La logique victimaire d’Israël semble sans fond… Sous prétexte de souffrances passées, elle domine et massacre à son tour, mais sans jamais l’assumer. Le colonialisme, et pour cause, est passé date. Il lui faut maintenant faire appel à de fins concepts publicitaires afin d’anéantir ses ennemis.

Désormais, on fait la guerre pour la paix. Il ne saurait en être autrement, Israël est démocratique. C’est pour cette raison qu’elle n’est pas responsable de la souffrance qu’elle provoque. Elle fait la guerre juste ‒ nous allions écrire la « guerre sainte ». Vous l’avez sans doute remarqué : toute la responsabilité repose sur les épaules du Hamas, comme si ce dernier était la cause et non l’effet de la violence du colonialisme.

(Il faudrait choisir : le Hamas ou Israël, la tyrannie ou la démocratie, le terrorisme ou la sécurité. Toute alternative à ces concepts propagandistes est considérée nulle. L’antisionisme, vous connaissez la chanson, en est toujours un de « façade ». Il faudra cependant un jour sortir de cette logique… Si, pour la Palestine, la seule alternative se situe entre l’islamisme radical et l’acceptation de l’occupation d’Israël, les jours sombres ne font que commencer. Mais est-ce possible d’aller au-delà de ce faux dilemme? La Palestine peut-elle s’émanciper de ces deux formes de dominations ? Refuser l’occupation et le Hamas? Telle est selon nous la seule alternative pouvant amener paix et liberté à se peuple déjà magané par l’histoire. L’espoir est mince, très mince, mais pour une initiative allant en ce sens, lire ce manifeste : Gaza Youth Breaks Out [4]).

C’est l’acceptation de cette logique binaire, donc, qui permet à Stephen Harper de défendre « de façon inébranlable le droit d’Israël de se défendre » [5]. Comme le souligne Baird, notre ministre des Relations internationales, Israël, en tant que « démocratie », ne trouve pas d’« équivalence morale » dans le Hamas, qui fait quant à lui « preuve d’un mépris flagrant pour la vie humaine » [6]. C’est aussi cette logique qui permet au caricaturiste Guy Perkins, du Journal de Montréal, de nous présenter, à côté du Capitaine America, le « Capitaine Hamas » portant un bébé comme bouclier [7]. Et c’est encore cette logique qui permet à Joël Dion, le consul-général d’Israël à Montréal, d’affirmer que la mort d’enfants palestiniens jouant sur la plage et bombardés par l’armée relève de la responsabilité de leurs parents, qui n’auraient pas dû les laisser sans surveillance. [8]

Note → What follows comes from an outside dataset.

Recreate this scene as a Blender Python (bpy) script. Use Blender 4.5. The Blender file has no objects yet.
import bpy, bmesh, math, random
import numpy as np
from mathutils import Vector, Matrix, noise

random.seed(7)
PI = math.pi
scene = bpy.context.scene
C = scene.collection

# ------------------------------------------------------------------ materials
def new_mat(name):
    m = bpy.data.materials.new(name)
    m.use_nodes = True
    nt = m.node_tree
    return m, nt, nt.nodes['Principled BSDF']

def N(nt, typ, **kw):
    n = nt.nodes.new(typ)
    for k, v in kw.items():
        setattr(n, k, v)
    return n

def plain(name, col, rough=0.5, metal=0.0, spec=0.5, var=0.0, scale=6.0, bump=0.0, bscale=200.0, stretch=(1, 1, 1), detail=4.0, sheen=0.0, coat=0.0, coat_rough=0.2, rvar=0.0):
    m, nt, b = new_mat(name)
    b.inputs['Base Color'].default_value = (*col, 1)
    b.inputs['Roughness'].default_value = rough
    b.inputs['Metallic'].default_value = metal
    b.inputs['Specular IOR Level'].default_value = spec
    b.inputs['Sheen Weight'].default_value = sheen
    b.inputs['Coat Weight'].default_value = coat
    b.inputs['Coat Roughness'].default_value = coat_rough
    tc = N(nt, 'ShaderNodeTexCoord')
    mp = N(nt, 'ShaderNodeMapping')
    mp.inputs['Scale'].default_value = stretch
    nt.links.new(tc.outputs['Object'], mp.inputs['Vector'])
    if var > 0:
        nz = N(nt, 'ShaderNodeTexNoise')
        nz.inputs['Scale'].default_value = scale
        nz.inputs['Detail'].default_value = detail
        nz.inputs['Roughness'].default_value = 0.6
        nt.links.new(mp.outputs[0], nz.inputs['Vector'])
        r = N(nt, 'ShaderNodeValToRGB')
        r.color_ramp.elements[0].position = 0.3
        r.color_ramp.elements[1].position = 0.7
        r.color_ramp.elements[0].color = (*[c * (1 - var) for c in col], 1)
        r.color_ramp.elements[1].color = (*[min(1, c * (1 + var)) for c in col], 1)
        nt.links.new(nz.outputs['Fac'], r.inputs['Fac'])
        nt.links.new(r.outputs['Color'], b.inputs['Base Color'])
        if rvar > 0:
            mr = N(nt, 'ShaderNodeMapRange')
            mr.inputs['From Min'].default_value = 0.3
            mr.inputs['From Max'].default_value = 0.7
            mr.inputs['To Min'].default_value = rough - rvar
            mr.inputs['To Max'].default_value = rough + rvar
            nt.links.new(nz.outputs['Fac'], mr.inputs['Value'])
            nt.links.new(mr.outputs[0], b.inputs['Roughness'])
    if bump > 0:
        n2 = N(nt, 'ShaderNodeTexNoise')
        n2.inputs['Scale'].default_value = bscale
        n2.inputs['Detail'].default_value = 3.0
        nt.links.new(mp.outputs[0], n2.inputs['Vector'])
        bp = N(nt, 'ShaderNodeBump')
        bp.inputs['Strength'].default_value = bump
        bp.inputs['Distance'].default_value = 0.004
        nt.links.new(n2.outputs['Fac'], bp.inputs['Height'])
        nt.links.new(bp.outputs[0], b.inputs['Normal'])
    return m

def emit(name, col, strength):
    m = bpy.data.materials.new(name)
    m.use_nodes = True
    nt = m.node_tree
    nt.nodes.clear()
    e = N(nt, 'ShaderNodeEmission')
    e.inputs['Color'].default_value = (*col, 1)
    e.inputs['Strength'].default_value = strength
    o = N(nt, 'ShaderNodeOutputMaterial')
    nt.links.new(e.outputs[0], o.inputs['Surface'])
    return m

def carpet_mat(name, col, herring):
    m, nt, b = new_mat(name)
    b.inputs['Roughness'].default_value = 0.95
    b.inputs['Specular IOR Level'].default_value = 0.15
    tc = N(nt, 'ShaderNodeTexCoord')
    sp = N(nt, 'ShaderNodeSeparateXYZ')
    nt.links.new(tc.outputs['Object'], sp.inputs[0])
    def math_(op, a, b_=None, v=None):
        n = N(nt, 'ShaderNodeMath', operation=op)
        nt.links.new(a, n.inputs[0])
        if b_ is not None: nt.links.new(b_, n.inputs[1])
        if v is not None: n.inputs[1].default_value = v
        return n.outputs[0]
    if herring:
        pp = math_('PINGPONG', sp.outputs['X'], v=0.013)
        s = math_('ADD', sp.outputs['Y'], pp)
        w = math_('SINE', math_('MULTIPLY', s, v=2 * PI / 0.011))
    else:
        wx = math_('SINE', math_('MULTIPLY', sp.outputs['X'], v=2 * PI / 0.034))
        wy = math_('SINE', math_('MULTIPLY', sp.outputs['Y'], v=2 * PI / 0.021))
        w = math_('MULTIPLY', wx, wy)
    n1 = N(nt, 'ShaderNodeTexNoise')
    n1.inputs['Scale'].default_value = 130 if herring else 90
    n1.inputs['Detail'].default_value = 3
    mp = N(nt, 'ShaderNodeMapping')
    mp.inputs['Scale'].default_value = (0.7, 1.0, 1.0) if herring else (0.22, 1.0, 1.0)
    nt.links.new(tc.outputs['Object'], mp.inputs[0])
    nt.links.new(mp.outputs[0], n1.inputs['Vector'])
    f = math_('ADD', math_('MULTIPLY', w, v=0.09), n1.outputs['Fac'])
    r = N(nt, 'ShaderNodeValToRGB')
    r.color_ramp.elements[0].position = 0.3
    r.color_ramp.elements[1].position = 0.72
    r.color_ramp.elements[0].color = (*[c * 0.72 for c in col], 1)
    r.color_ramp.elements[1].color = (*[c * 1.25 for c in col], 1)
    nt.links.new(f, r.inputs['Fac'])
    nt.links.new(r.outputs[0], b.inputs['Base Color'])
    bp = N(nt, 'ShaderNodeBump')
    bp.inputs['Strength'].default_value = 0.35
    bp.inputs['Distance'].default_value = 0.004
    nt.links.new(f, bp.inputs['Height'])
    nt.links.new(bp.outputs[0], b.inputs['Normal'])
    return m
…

Lise Ravary, chroniqueuse à Radio X et à Radio Canada, va dans le même sens. Sans complexe, elle nous dévoile une insensibilité qui ferait pâlir le marquis de Sade en personne:

« Ils [les soldats israéliens] ont lancé environ 500 attaques aériennes depuis le début. Moins de 100 personnes, dont la moitié serait des civils, ont été tués [sic]. Un c’est trop mais je ne crois pas que l’armée israélienne soit si « poche ». Et puis, la preuve a été faite que le Hamas demande aux civils de se tenir sur les toits des maisons pour servir de boucliers humains. » [9]

Autrement dit, pour reprendre cette rhétorique savante, s’il y a des morts et des corps mutilés, ce n’est parce que le Hamas est trop « poche ». De la part de ceux qui nous saoulent à longueur d’année en ce qui a trait à la prise en charge de nos « responsabilités », ce type de renversement a de quoi surprendre ‒ et c’est le moins qu’on puisse dire.

On aura beau chercher, jamais les amis du sionisme ne trouveront quoique ce soit à reprocher à l’État d’Israël. Le colonialisme? L’apartheid? La purification ethnique? Ce sont des choses du passé… La guerre démocratique renverse radicalement les rapports de force et de domination. Elle tue en pleurnichant, une Charte des droits et libertés entre les mains. Elle transfigure les mangeurs de pays en héros et leurs problèmes de digestion en prétexte pour mieux se bourrer la face.

Enrobées de sucre démocratique, ces innommables horreurs deviennent plus facile à avaler.

Jusqu’au jour où elle aura tout dévoré.

*

Notes

[1] Jawad Squalli, «Intifada : exit, le soi-disant processus de paix…», Rebelles, vol.12, no 1, printemps 2001, p.22.

[2] Ibid.

[3]  Le Figaro, 15 juillet 2014 : http://www.lefigaro.fr/flash-actu/2014/07/15/97001-20140715FILWWW00370-erdogan-accuse-israel-de-terroriser-la-region.php

[4] « Merde au Hamas. Merde à Israël. Merde au Fatah. Merde à l’ONU et à l’Unrwa. Merde à l’Amérique ! Nous, les jeunes de Gaza, on en a marre d’Israël, du Hamas, de l’occupation, des violations permanentes des droits de l’homme et de l’indifférence de la communauté internationale » .Gaza Youth Breaks Out http://gazaybo.wordpress.com/manifesto-french-2/

[5] QMI, « Harper réitère l’appui du Canada à Israël », Canoe.ca : http://fr.canoe.ca/infos/quebeccanada/archives/2014/07/20140719-210304.html

[6] Baird juge «injustifiées» les critiques à l’endroit d’Israël, La Presse.ca, 14 juillet 2014

[7] Guy Perkins, « Hamas », Le Journal de Montréal, 16 juillet 2014 : http://blogues.journaldemontreal.com/humour/photocaricatures-de-malaka/capitaine-america-vs-capitaine-hamas/

[8] « Mais quand on est en guerre avec quelqu’un, est-ce que vous, en tant que père, vous laisseriez vos enfants jouer sur la plage? », sur les Ondes de Radio Canada Information, le 17 juillet.